Exploring audio books on foot: part one

I originally decided to try out audio books for running and road trips. With the latter, I found even the most compelling story made me sleepy. When driving from Calgary to Winnipeg in one go (1325 km or about 13 hours with food breaks), I need peppy, bouncy, soulless pop music from the 90’s and 00’s to keep me alert and able. Slight clarification: it’s a completely different experience if me or my road trip mate are reading aloud. Perhaps I’m just wired to pay more attention to someone I can see. Anyhow…

runner with headphonesListening to an audio book while running took some experimentation. I began by downloading books I thought would be inspiring (Born to Run: A Hidden Tribe, Superathletes, and the Greatest Race the World Has Never Seen by Christopher McDougall), energizing (Endurance: Shackleton’s Incredible Voyage by Alfred Lansing), diverting (Why Not Me? by Mindy Kaling), and comforting (Pride and Prejudice by Jane Austen). Some of these were favourites and some of these were new, but with every attempt I came closer to finding the type of book I knew would be effective in keeping me going over the building mileage in my marathon training.

Obviously Born to Run was going to be a good one. I’d read the paper version twice, but I think I enjoyed the story in my ear even more as I ran the tree-lined streets of my neighborhood, pushing beyond my easy pace and playing with my running form as Fred Sanders (the narrator) explained how my body was made for this motion. Unfortunately, I can’t just listen to that book again and again. It’s only 11 hours… which sounds like a lot but isn’t when you’re averaging 25-30 miles a week. I’ve since downloaded Haruki Murakami’s What I Talk About When I Talk About Running but haven’t taken it out on the roads or trails yet. I feel like it’s going to be atmospheric, and I think I’m waiting for the winter to experience Murakami’s phrasing in my mind.

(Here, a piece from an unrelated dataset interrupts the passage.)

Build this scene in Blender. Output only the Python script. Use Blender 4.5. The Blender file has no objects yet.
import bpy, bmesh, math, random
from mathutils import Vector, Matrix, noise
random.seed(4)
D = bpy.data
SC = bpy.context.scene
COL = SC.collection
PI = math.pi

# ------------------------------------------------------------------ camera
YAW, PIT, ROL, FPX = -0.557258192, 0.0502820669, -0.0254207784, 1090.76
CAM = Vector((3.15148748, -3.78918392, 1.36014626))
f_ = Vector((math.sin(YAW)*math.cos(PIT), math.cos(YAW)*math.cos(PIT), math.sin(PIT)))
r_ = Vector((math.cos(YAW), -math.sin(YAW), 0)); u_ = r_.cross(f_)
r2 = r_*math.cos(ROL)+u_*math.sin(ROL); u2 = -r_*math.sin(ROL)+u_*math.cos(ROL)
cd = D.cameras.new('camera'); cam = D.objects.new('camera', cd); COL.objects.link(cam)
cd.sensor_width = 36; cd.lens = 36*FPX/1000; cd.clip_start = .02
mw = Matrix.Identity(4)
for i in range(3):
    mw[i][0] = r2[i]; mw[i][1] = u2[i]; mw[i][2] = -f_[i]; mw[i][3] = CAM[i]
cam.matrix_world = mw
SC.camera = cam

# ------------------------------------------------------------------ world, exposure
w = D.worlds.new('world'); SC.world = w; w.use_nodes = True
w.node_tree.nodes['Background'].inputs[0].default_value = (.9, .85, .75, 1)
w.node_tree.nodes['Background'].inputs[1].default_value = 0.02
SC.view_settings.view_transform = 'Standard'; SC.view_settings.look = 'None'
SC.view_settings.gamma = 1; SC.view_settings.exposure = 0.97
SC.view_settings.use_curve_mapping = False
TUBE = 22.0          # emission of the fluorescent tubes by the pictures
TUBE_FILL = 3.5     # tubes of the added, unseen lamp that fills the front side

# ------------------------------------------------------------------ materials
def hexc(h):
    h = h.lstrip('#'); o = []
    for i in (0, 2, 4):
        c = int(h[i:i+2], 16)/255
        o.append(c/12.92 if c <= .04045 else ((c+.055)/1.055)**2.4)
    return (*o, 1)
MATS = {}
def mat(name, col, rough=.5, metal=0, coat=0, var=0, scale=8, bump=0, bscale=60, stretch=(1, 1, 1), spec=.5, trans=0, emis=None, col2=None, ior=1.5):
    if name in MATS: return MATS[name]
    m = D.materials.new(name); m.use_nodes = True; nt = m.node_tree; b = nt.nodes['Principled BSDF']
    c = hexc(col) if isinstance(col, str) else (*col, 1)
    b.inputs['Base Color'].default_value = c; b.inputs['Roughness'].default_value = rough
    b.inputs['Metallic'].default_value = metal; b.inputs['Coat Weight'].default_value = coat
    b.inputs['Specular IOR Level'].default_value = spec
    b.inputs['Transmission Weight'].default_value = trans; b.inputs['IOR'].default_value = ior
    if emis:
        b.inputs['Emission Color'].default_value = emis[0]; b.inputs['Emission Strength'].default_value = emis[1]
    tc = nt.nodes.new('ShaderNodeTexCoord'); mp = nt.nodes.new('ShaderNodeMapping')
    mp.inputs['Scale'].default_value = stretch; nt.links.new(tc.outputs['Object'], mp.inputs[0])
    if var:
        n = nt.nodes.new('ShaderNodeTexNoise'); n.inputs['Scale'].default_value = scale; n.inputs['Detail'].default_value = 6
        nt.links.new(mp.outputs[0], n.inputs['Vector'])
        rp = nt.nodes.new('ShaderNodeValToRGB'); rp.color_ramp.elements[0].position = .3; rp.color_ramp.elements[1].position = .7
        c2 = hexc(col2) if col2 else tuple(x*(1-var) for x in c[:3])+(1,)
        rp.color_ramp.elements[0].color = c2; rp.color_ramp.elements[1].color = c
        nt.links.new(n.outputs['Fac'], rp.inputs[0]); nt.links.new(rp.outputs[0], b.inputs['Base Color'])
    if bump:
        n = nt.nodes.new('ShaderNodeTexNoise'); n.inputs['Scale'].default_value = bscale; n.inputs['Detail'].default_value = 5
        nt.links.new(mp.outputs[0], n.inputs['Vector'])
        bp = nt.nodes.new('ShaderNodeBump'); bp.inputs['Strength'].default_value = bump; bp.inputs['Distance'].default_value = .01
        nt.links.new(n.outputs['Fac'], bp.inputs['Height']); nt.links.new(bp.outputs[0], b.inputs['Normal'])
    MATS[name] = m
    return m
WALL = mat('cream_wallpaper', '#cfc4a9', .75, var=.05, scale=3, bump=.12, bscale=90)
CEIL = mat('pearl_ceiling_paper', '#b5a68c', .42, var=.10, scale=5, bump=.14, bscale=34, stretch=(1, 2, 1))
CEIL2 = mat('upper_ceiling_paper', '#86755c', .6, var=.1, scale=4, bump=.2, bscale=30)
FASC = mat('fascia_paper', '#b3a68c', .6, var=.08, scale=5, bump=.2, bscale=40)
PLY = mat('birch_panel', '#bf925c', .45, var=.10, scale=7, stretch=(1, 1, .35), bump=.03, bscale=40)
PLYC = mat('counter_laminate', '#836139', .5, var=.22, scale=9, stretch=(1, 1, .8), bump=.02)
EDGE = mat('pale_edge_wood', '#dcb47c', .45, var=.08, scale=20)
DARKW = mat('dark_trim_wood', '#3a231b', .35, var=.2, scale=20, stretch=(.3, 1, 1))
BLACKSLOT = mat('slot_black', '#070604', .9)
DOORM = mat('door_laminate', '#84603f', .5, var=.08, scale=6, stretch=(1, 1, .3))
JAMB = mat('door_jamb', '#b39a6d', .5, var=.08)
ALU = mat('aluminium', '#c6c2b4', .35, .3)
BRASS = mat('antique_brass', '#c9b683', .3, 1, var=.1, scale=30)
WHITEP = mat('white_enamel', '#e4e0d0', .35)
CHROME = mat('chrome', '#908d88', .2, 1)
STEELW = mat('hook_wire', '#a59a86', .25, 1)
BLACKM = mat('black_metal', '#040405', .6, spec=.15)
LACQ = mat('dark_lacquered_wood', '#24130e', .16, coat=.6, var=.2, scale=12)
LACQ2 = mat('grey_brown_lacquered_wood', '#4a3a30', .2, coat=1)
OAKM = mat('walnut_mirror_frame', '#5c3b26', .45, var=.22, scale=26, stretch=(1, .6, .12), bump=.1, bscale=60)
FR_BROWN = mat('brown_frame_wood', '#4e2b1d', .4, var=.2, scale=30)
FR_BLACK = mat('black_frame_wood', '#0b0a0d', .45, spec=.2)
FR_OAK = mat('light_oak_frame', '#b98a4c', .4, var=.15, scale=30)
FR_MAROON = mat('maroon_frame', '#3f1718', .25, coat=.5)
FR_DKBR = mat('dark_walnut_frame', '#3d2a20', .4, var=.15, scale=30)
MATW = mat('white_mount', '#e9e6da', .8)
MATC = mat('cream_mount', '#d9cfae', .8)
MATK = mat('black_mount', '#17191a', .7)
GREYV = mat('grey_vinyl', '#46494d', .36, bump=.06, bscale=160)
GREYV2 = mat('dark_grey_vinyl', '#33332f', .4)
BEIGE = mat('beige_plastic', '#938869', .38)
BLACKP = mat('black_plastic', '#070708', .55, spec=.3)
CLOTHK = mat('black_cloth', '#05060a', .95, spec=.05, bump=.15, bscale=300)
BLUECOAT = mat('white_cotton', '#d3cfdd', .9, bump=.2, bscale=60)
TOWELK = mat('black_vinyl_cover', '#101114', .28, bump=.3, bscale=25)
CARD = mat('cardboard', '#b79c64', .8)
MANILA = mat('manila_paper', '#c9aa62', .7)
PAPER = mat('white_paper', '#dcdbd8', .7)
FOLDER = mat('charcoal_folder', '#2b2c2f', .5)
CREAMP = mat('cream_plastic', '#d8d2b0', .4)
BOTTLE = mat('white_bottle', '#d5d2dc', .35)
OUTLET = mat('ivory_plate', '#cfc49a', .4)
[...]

Mindy Kaling’s Why Not Me, even shorter at a paltry 5 hours, was a joy. I’ve come to think all memoirs/autobiographies/essays by comedians should be experienced as audio books. I’m sure it’s funny on paper, but funnier when Mindy Kaling is telling you her stories with her own timing, cadence, and inflections. The same goes for Amy Poehler’s Yes Please!, which has the added secret value of guest narrators like Patrick Stewart and Seth Meyers and moments of laughter and improvisation that you won’t find in the bound version. This category of badass-successful-feminist-female comedians definitely works for me. I get to feel powerful and feminine, entertained and empowered, and it’s the right amount of diversion and lightness for 3-6 mile recovery runs. Right now, Caitlin Moran is making me laugh and wince as she develops her first adult feelings about – of all people – Chevy Chase, and tries to find the right names for her “bathing suit areas” in How To Be A Woman. Her stories are embarrassing, not for their content, but for their familiarity.

I’m also trying to enjoy Cheryl Strayed’s Wild: From Lost to Found on the Pacific Crest Trail, but aside from the interest I have in the actual journey, and the appreciation I have of her story-worthy, atypical life, I don’t like her. I wish she’d hurry up and get her shit together. It’s not entertaining to me to listen to her cheat on her husband and do a lot of heroin. It’s physically painful to me to imagine not thinking about the weight of a hiking pack… or attempting to pack it… prior to embarking on this massive expedition. She’s an incomprehensible mix of determination and complete lack of foresight. But I think I could get over that if they’d chosen a different narrator. I’m sorry Bernadette Dunne. You are totally great at your job. I have no problem with you or your style at all. BUT you sound like you’re in your 50s, and Cheryl at the time of this journey was in her 20s. It’s distracting.